Further the Appellate Court found that the two concepts--jury trial waiver and arbitration--were linked in the same sentence by the conjunction “and”, the Court found the Plaintiffs to have waived their rights to pursue a jury trial based on, or made in conjunction with, the provisions of binding arbitration.

Again, given the Court’s guidance on the issue of waiver, a well drafted arbitration provision should specifically call out the application of arbitration to all disputes related to the agreement by its express terms of by statute.

Step #4:  A clear and unambiguous statement to arbitrate only on an individual basis.

The Plaintiffs took the similar position in arguing that the trial court’s order of mandatory binding arbitration on an individual basis was incorrect because they did not waive their ability to pursue claims as a class. 

The Appellate Court found that the waiver with respect to class-wide, multiple plaintiff, collective or similar actions were clearly unambiguously waived.

So what are the lessons learned from this case?

The first lesson is that it appears courts are not inclined to spend their time on scholarly transportation law related analyses as to the determination of the commerce in play (interstate vs intrastate). This makes sense given the rapid paced, ever changing supply chain it would be a burdensome task to do so. Thus, the “if it looks like a duck; walks like a duck; and sound like a duck” analysis to the issue of interstate commerce seems to be sufficient.

The second lesson is that the four steps incorporated in the Strategic decision provide sound guidance when drafting an arbitration provision in an independent contractor service agreement between a motor carrier and an independent contractor: (1) a clear expression of intention; (2) an agreement that if for some reason the FAA exemption applies, then a state law arbitration should apply [5]; (3) a clear and unambiguous waiver with respect to jury trial; and (4) a clear and unambiguous waiver for dispute resolution on a class, collective or representative basis coupled a clear agreement to proceed only on an individual basis.

This may not be a bullet-proof solution to guaranty dispute resolution through arbitration on an individual basis involving transportation worker in interstate commerce, but like chicken soup, it may not cure the aliment, but it can’t hurt.

[1]  InterConnect FLASH! No. 71 - Independent Contractor/Owner-Operators: Exempt From Arbitration for Dispute Resolution

[2] Merrill v Pathway Leasing LLC, No. 16-CV-02242-KLM, 219 WL 1915597 (D.Colo. Apr. 29, 2019). 

[3] Colon v. Strategic Delivery Sols., LLC, No. A-2378-17T4, 2019 WL 2345086 (N.J. Super. Ct. App. Div. June 4, 2019)

[4] Arafa v. Health Express Corp., No. A-1862-17T3, 2019 WL 2375387 (N.J. Super. Ct. App. Div. June 5, 2019)

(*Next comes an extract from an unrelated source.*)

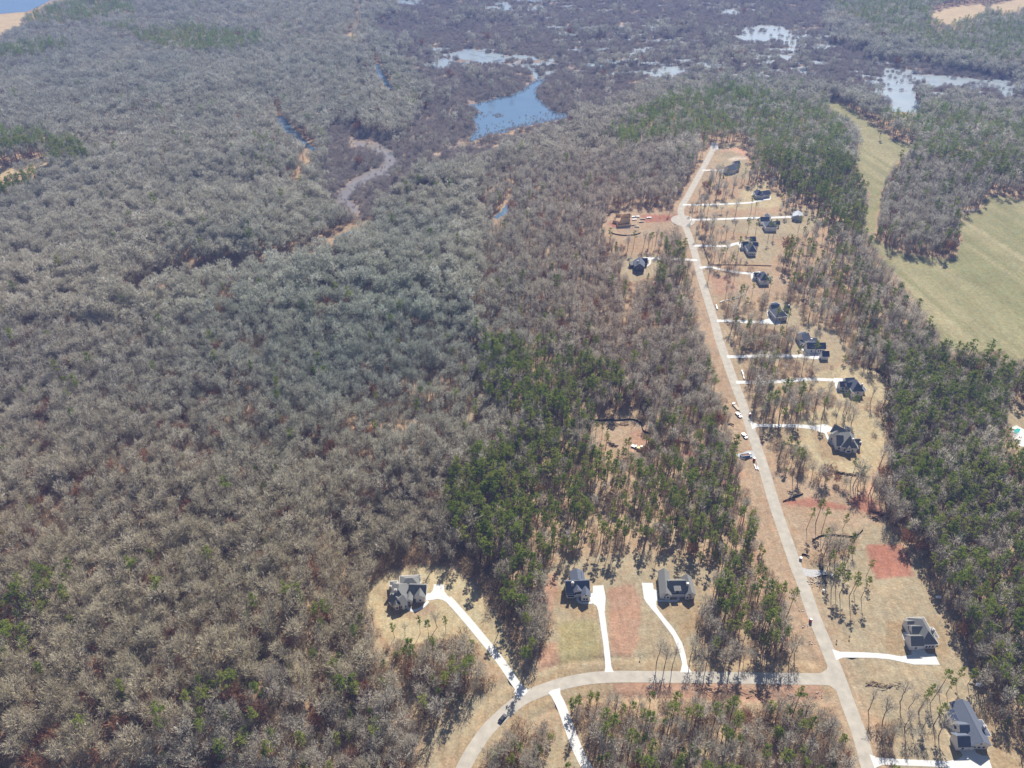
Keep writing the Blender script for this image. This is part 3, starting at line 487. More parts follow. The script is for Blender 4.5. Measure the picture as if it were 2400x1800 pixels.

[5] The fact that the Strategic Agreement provided that the arbitration would be governed by the law of the independent contractors residence may appear to be just another fact contained in this particular agreement, but given the disparity and bargaining power between a motor carrier and an independent contract under an independent contractor service agreement, such fact is viewed typically very favorably by courts since it is “independent contractor friendly” rather than a more overbearing provision to have arbitration occur in one particular locale.